| What you are asked to do |
Check every line below for the word "from" and show those that hold it.

| Data section |
-=-=-

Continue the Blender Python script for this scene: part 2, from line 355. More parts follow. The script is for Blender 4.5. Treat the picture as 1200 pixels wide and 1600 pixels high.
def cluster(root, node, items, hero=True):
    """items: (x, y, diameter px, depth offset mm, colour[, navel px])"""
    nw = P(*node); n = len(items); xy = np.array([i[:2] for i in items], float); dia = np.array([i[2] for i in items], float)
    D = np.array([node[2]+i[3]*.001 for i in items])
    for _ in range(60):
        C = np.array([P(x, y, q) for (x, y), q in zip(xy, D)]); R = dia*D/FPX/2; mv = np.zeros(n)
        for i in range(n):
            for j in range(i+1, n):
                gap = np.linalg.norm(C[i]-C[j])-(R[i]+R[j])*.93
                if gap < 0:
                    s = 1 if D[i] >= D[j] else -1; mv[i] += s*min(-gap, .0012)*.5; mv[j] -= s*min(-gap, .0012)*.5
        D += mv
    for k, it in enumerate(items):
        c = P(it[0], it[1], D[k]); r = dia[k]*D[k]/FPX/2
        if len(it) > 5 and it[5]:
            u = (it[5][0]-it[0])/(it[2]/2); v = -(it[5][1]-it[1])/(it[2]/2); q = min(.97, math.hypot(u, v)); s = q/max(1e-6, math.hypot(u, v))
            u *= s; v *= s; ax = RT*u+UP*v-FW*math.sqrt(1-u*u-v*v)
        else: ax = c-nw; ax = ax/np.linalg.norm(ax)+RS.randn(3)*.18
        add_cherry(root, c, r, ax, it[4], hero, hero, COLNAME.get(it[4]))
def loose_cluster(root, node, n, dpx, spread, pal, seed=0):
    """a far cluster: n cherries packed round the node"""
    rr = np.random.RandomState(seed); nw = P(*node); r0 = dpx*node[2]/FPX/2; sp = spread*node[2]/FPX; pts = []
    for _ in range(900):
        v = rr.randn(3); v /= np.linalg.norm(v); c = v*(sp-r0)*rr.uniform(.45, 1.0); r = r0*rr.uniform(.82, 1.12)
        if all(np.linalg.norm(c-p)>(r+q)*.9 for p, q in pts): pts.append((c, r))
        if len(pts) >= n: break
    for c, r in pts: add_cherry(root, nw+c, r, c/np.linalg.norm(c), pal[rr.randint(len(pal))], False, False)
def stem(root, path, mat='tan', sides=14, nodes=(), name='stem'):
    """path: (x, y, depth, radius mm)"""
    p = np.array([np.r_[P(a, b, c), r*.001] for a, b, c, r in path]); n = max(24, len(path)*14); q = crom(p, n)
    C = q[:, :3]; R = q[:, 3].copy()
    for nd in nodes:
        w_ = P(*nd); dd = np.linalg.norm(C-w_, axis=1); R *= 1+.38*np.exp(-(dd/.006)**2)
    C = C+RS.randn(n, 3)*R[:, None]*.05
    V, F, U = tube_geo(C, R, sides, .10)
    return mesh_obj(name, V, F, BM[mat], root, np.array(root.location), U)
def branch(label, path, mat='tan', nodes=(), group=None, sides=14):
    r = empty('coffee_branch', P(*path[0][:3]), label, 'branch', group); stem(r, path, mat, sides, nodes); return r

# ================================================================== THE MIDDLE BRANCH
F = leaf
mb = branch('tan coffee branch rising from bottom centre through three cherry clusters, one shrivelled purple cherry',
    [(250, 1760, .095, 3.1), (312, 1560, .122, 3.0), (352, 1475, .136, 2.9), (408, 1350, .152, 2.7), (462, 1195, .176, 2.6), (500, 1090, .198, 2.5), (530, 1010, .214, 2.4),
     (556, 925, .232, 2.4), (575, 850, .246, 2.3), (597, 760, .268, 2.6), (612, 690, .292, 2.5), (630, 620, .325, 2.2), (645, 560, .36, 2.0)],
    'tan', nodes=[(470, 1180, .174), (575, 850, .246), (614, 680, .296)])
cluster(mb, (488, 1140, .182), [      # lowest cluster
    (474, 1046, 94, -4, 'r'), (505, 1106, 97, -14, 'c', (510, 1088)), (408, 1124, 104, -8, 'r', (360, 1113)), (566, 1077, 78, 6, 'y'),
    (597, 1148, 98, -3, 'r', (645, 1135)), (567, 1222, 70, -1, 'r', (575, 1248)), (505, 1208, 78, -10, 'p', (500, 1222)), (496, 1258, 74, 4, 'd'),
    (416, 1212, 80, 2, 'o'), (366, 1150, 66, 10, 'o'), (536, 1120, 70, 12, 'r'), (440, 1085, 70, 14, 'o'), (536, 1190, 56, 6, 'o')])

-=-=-

| Right answer |
Continue the Blender Python script for this scene: part 2, from line 355. More parts follow. The script is for Blender 4.5. Treat the picture as 1200 pixels wide and 1600 pixels high.
mb = branch('tan coffee branch rising from bottom centre through three cherry clusters, one shrivelled purple cherry',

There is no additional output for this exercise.